HANGZHOU:
One delivered gas cylinders in government-run Aden for a living and the other cooked meals in rebel-held Sanaa. Now the two athletes from war-torn Yemen find themselves on the same team at the Asian Games.
Yemen has been in the grip of a war since 2014 pitting forces loyal to the internationally recognised government against the Iran-backed Huthi rebels.

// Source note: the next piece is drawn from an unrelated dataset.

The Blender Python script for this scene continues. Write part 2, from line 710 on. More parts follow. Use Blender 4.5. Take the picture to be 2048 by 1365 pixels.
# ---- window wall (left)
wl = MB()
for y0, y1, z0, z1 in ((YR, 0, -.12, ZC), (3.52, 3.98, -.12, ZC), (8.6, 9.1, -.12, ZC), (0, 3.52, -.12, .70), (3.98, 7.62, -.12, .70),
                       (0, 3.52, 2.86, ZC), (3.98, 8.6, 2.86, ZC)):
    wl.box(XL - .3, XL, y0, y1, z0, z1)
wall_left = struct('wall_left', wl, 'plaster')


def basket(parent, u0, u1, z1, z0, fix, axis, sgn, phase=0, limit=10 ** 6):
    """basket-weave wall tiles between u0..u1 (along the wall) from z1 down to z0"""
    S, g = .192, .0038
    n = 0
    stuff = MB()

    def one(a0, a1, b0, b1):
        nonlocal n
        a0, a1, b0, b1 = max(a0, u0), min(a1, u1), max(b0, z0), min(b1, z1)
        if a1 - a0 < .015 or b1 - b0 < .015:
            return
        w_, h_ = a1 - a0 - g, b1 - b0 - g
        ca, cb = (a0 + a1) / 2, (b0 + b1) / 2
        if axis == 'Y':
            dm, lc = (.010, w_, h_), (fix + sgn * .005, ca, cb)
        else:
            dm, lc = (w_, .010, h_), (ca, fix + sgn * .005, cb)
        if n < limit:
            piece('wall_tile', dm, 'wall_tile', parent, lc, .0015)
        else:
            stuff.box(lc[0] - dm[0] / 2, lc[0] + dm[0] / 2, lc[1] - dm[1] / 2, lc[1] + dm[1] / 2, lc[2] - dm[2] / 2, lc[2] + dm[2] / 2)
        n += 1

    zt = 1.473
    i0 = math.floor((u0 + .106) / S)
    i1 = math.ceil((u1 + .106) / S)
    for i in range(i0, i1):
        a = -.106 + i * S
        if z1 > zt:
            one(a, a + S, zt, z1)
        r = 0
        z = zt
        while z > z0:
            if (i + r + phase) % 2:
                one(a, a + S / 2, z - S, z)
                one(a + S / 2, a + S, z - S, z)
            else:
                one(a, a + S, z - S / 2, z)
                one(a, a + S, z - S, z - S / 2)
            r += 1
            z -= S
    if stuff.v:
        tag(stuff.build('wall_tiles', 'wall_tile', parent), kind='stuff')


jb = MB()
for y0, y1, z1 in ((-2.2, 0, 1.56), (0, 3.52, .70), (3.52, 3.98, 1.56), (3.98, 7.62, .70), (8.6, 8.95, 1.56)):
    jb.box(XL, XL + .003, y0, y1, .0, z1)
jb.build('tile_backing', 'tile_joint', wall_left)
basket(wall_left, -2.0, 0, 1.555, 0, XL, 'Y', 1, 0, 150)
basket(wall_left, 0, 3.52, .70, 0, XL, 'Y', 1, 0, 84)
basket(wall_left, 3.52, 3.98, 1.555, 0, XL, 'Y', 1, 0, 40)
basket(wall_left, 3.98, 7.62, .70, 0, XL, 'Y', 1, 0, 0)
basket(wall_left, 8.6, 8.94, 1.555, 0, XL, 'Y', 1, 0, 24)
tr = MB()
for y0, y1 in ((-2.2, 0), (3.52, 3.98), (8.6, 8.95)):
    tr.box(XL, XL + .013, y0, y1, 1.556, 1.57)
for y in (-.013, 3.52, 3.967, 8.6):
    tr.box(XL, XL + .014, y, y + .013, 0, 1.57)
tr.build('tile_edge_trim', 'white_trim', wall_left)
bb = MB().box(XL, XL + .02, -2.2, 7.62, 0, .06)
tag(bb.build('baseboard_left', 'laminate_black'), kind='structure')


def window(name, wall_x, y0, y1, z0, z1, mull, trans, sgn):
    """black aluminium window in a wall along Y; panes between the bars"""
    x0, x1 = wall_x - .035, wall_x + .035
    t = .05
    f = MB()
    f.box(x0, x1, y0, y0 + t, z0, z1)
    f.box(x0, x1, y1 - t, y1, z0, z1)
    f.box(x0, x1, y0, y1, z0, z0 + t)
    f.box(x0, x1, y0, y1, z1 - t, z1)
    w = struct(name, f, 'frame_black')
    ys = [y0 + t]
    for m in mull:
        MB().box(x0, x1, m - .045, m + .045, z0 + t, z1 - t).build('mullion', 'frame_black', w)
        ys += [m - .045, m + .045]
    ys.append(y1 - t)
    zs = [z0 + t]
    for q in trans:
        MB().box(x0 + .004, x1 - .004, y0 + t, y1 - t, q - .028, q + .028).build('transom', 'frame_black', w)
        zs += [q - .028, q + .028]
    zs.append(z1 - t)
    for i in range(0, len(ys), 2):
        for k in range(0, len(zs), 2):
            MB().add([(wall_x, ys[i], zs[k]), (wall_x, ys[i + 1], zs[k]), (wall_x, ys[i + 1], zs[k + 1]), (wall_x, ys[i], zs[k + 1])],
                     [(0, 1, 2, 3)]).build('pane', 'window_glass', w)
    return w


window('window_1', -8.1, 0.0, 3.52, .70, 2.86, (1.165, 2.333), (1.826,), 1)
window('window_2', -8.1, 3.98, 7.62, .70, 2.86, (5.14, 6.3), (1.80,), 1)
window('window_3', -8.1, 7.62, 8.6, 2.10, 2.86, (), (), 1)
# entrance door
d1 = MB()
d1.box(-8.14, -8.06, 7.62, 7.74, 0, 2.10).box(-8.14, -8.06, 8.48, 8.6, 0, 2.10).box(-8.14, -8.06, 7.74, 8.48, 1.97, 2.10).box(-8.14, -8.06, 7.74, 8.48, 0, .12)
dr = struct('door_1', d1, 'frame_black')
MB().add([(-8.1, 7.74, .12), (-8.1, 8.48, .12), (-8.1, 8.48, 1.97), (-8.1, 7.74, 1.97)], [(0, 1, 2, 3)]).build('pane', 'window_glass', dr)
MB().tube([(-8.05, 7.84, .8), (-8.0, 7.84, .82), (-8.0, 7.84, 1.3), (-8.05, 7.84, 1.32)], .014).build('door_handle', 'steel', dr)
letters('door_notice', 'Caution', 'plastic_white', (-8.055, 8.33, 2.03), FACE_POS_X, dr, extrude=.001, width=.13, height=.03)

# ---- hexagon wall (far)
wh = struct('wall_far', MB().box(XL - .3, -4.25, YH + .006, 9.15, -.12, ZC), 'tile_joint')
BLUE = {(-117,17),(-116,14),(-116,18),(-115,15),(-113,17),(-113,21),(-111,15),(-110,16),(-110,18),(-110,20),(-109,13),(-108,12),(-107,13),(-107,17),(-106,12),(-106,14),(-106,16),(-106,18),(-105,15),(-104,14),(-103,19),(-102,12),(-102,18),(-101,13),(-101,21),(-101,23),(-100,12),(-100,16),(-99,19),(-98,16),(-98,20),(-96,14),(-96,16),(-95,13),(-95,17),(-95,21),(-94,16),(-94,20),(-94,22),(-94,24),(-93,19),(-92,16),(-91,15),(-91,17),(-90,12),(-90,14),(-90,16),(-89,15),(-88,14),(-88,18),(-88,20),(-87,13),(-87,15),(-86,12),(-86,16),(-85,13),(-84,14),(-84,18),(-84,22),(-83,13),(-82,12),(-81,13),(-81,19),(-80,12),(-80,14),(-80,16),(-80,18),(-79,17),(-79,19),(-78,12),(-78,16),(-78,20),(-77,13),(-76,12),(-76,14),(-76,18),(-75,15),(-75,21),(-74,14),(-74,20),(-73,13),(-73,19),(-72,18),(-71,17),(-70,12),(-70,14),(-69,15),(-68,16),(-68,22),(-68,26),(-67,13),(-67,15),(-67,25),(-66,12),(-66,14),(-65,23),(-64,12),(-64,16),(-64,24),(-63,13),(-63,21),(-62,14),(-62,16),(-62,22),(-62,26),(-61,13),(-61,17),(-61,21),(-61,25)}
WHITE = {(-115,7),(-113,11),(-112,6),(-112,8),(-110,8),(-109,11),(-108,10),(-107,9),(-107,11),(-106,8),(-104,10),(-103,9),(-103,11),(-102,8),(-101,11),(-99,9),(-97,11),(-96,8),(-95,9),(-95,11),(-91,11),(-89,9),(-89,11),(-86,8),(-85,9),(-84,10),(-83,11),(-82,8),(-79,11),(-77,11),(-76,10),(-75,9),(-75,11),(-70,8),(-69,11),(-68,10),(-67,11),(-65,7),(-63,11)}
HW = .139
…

The conflict has cost hundreds of thousands of lives.
The Yemeni team at the Asian Games in Hangzhou, China is the only sign of the country’s unity, according to delegation chief Abdel Sattar al-Hamadani.
“We marched behind a single banner at the opening of the Games,” Hamadani told AFP.
“Sport has paid a heavy price for the war,” added Hamadani, who heads the Yemeni Basketball Association, pointing out the absence of any material support, apart from that provided by the International Olympic Committee and Asian bodies.
Said al-Khodr, a judo fighter from Aden, worked in the morning and trained in the afternoon to make the Games team.
“The love of sport runs through my veins and I toil from dawn until 3:00 pm carrying gas cylinders on my back to deliver across the city,” he said.
“Then I take a shower and go to my judo training session nine or 10 kilometres (five-six miles) from home,” said the 19-year-old father-of-one.
The athlete said he often hitchhikes to training because the transport allowance from his judo club “isn’t enough to cover my costs”.
The Yemeni economy was already in crisis before the Huthis seized Sanaa in September 2014, prompting a Saudi-led military alliance to intervene the following March.
Khodr said at one stage he quit the sport given the difficulties, including a close call when shrapnel from bombing fell around the car in which he was travelling.
“I gave my uniform to someone else because I couldn’t bear to see it hanging up in my house,” he said.
“I lasted five or six months and then one day my feet took me to the club and I had to pay $300 for a new outfit.”
Yussef Iskander, another athlete in the small Yemeni delegation, says he narrowly escaped death when a shell exploded as he left the hall where he was practising the martial art of wushu.
One piece of shrapnel pierced his foot, another killed one of his teammates and a third caused the amputation of another’s foot.
The explosion happened in Taez, a city in the southwest of the Arabian Peninsula country.
“Because of the injury I stopped training from 2015 to 2021, but eventually resumed to raise the Yemeni flag in China,” he said.
A silver medallist at the Arab Games in Beirut in 2014, Iskander, who is expecting his second child, trains for about an hour a day.
“China has been preparing for the Games for a year and a half and we’ve been preparing for just one month here,” he said in Hangzhou.
Iskander rejects the idea of emigrating, but judoka Abdalla Faye, 29, wants to escape his war-ravaged homeland.
“I want to go to France, where judo is practised, where I can flourish, but I have no money,” he said.
The Sanaa resident has two jobs, alternating between delivering ready-made meals and working as a security guard in the rebel-held capital.
“I go to training exhausted, which doesn’t help me prepare for big tournaments,” said Faye, who came 17th in the -73kg category at the Games.
Yemen’s medal tally in Hangzhou is zero with the multisport event halfway through.
But Hamadani hopes his country can take part in the 2024 Paris Olympics, saying he has already received invitations for athletics, boxing and swimming.
He intends to lead an official delegation to France – if he can get out of Yemen, where airports are few and numerous checks are carried out by the warring factions for movement between areas.